You can find the following code in the ssl_client.py file:
#!/usr/bin/python3
import socket
import ssl
from ssl import wrap_socket, CERT_NONE, PROTOCOL_TLSv1, SSLError
from ssl import SSLContext
from ssl import HAS_SNI
from pprint import pprint
TARGET_HOST = 'www.google.com'
SSL_PORT = 443
# Use the path of CA certificate file in your system
CA_CERT_PATH = 'certfiles.crt'
def ssl_wrap_socket(sock, keyfile=None, certfile=None,cert_reqs=None, ca_certs=None, server_hostname=None,ssl_version=None):
context = SSLContext(ssl_version)
context.verify_mode = cert_reqs
if ca_certs:
try:
context.load_verify_locations(ca_certs)
except Exception as e:
raise SSLError(e)
if certfile:
context.load_cert_chain(certfile, keyfile)
if HAS_SNI: # OpenSSL enabled SNI
return context.wrap_socket(sock,server_hostname=server_hostname)
return context.wrap_socket(sock)
In the preceding code, we have declared our ssl_wrap_socket() method, which accepts the socket as a parameter and information about the certificate. This method internally checks the certificate and loads the information in the context object to return the SSLContext object.

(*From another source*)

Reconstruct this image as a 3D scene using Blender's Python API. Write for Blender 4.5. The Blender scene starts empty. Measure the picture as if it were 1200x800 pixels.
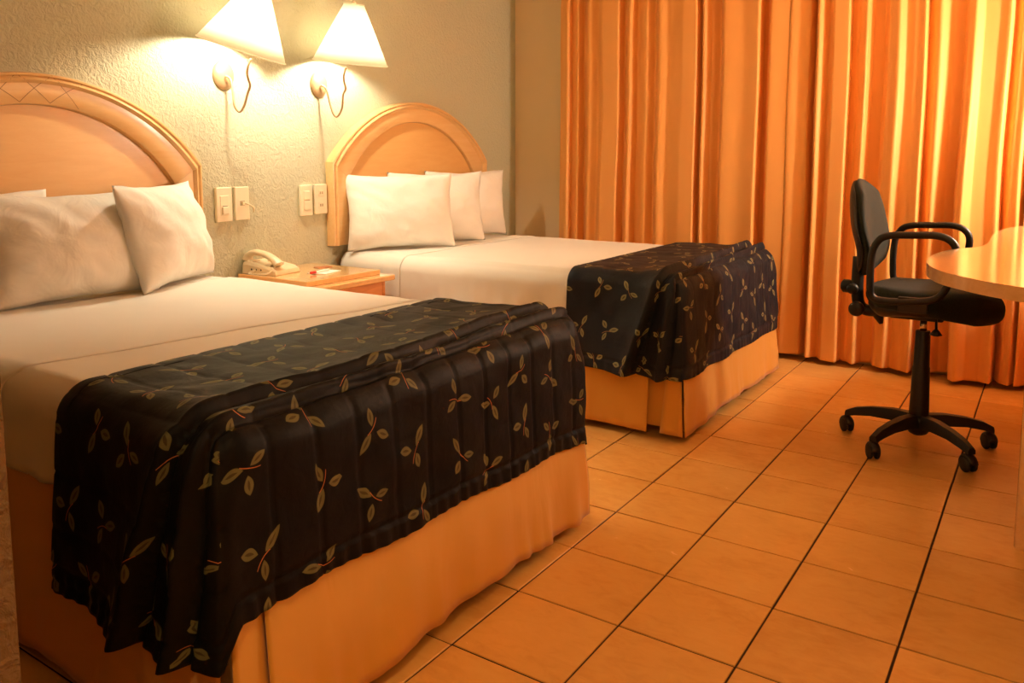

The following code is our main program, which asks the user for the destination host and calls the previous method for extracting remote host certificate details with the getpeercert() method from the SSLContext object:
if __name__ == '__main__':
hostname = input("Enter target host:") or TARGET_HOST
client_sock = socket.socket(socket.AF_INET,socket.SOCK_STREAM)
client_sock.connect((hostname, 443))
ssl_socket = ssl_wrap_socket(client_sock,ssl_version=PROTOCOL_TLSv1,
cert_reqs=ssl.CERT_REQUIRED,
ca_certs=CA_CERT_PATH,server_hostname=hostname)
print(ssl_socket.cipher())
print("Extracting remote host certificate details:")
cert = ssl_socket.getpeercert()
pprint(cert)
if not cert or ('commonName', TARGET_HOST) not in cert['subject'][4]:
raise Exception("Invalid SSL cert for host %s. Check if this is a man-in-the-middle attack!" )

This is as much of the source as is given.